## DO THIS
Print, exactly as they stand, the lines from the start of the listing to the line containing "SC.camera = cam", inclusive.

## DATA
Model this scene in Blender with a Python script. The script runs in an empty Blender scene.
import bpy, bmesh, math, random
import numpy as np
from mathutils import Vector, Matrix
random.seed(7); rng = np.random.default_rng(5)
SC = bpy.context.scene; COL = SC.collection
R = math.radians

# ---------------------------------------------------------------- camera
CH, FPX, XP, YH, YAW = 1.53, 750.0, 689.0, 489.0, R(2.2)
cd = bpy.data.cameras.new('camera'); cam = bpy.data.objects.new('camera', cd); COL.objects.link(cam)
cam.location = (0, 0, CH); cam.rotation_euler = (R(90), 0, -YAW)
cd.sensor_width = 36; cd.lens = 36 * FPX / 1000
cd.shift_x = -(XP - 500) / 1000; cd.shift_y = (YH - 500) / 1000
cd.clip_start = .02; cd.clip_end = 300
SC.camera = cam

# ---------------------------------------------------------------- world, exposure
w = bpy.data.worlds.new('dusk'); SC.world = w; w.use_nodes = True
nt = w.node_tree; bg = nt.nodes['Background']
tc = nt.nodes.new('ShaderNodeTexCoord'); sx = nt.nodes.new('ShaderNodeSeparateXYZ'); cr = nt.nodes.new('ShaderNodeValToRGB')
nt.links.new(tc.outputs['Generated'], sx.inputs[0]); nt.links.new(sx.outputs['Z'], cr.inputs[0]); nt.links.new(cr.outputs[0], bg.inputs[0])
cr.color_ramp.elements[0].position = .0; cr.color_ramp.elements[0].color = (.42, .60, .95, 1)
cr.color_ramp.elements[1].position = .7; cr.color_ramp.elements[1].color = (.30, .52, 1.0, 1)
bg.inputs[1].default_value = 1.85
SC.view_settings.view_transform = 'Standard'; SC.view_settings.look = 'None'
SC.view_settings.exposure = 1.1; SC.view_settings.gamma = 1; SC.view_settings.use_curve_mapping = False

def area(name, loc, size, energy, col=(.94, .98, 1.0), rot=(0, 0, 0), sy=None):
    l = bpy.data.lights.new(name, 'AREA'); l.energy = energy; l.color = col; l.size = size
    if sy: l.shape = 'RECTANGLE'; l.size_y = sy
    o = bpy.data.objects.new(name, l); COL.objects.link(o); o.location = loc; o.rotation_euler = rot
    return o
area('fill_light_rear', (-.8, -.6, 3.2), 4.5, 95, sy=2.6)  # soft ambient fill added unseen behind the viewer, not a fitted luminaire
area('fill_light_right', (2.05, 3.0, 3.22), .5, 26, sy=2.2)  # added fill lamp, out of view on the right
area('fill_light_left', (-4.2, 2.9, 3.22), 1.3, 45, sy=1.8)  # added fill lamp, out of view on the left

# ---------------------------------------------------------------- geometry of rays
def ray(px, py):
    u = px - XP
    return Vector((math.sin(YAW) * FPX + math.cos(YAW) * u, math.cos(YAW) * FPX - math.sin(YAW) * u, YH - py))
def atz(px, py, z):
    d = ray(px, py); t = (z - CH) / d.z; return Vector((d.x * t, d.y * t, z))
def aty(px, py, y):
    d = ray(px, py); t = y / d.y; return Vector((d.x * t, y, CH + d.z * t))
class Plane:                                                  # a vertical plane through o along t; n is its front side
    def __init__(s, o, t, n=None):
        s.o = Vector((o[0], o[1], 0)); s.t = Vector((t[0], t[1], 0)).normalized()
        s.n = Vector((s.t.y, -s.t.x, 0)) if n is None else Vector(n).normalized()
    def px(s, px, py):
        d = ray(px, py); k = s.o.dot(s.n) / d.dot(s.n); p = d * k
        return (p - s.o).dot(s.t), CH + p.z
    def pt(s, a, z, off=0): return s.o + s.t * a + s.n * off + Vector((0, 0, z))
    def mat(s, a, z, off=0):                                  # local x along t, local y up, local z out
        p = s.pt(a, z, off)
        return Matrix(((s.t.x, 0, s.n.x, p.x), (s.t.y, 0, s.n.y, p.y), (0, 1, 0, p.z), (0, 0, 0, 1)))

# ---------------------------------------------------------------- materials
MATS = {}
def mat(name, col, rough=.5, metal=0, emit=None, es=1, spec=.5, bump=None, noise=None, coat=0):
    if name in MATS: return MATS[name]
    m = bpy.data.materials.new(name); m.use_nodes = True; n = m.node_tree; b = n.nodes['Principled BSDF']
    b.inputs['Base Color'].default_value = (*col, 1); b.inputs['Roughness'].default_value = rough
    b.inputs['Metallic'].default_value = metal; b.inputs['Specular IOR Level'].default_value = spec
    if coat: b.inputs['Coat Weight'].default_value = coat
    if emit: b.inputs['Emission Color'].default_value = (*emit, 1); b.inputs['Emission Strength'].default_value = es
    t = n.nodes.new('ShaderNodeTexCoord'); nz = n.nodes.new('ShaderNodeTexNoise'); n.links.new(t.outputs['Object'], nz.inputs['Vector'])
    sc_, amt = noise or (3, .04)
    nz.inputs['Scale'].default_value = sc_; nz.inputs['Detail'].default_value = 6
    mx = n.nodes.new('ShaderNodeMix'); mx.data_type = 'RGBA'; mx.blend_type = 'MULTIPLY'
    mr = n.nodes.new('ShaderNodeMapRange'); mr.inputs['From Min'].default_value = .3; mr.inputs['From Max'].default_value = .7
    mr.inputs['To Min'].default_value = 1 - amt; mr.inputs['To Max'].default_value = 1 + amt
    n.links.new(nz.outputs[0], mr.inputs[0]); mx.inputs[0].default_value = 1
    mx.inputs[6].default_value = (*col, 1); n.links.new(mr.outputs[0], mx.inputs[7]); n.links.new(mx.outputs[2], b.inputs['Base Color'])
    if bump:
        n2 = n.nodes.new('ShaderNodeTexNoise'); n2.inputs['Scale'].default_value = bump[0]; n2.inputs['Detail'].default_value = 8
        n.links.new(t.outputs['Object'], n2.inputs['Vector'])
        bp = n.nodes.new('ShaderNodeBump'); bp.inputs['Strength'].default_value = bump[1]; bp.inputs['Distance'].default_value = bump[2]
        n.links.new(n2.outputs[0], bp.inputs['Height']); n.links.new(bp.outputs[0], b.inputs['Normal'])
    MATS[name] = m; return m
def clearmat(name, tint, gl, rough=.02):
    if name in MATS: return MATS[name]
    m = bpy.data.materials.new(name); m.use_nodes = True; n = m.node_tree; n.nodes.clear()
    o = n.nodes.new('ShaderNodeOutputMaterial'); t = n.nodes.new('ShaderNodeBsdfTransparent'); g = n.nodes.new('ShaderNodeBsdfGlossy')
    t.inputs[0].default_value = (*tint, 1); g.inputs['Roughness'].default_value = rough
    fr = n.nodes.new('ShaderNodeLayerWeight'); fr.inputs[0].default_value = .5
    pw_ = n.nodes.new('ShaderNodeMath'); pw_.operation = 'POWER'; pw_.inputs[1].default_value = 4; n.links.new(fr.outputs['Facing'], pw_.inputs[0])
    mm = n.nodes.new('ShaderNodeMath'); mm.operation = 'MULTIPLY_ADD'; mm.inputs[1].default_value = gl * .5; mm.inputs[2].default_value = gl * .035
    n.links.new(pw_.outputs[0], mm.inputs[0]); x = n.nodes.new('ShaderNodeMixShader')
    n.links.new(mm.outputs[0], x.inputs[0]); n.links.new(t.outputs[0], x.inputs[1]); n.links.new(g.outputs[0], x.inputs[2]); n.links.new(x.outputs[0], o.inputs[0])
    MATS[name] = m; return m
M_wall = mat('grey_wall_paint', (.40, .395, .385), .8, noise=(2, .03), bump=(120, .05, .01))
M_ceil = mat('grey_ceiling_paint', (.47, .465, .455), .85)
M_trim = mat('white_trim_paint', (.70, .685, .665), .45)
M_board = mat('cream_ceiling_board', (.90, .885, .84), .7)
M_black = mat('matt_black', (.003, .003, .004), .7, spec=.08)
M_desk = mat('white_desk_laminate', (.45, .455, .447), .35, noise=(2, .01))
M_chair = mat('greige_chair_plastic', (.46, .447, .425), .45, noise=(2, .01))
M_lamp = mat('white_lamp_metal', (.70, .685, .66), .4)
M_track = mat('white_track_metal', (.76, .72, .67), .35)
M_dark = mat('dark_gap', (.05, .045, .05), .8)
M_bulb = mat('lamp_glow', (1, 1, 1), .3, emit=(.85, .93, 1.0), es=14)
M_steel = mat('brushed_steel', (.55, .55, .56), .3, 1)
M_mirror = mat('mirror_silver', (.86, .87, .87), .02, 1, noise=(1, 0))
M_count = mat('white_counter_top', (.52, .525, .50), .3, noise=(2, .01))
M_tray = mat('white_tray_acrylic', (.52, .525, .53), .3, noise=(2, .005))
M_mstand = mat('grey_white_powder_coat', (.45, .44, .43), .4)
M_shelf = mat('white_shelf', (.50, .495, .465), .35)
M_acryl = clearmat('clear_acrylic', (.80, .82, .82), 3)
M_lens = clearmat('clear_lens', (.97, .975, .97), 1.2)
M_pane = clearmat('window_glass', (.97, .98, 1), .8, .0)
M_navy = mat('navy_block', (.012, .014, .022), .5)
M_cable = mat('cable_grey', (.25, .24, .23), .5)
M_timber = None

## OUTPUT
Model this scene in Blender with a Python script. The script runs in an empty Blender scene.
import bpy, bmesh, math, random
import numpy as np
from mathutils import Vector, Matrix
random.seed(7); rng = np.random.default_rng(5)
SC = bpy.context.scene; COL = SC.collection
R = math.radians

# ---------------------------------------------------------------- camera
CH, FPX, XP, YH, YAW = 1.53, 750.0, 689.0, 489.0, R(2.2)
cd = bpy.data.cameras.new('camera'); cam = bpy.data.objects.new('camera', cd); COL.objects.link(cam)
cam.location = (0, 0, CH); cam.rotation_euler = (R(90), 0, -YAW)
cd.sensor_width = 36; cd.lens = 36 * FPX / 1000
cd.shift_x = -(XP - 500) / 1000; cd.shift_y = (YH - 500) / 1000
cd.clip_start = .02; cd.clip_end = 300
SC.camera = cam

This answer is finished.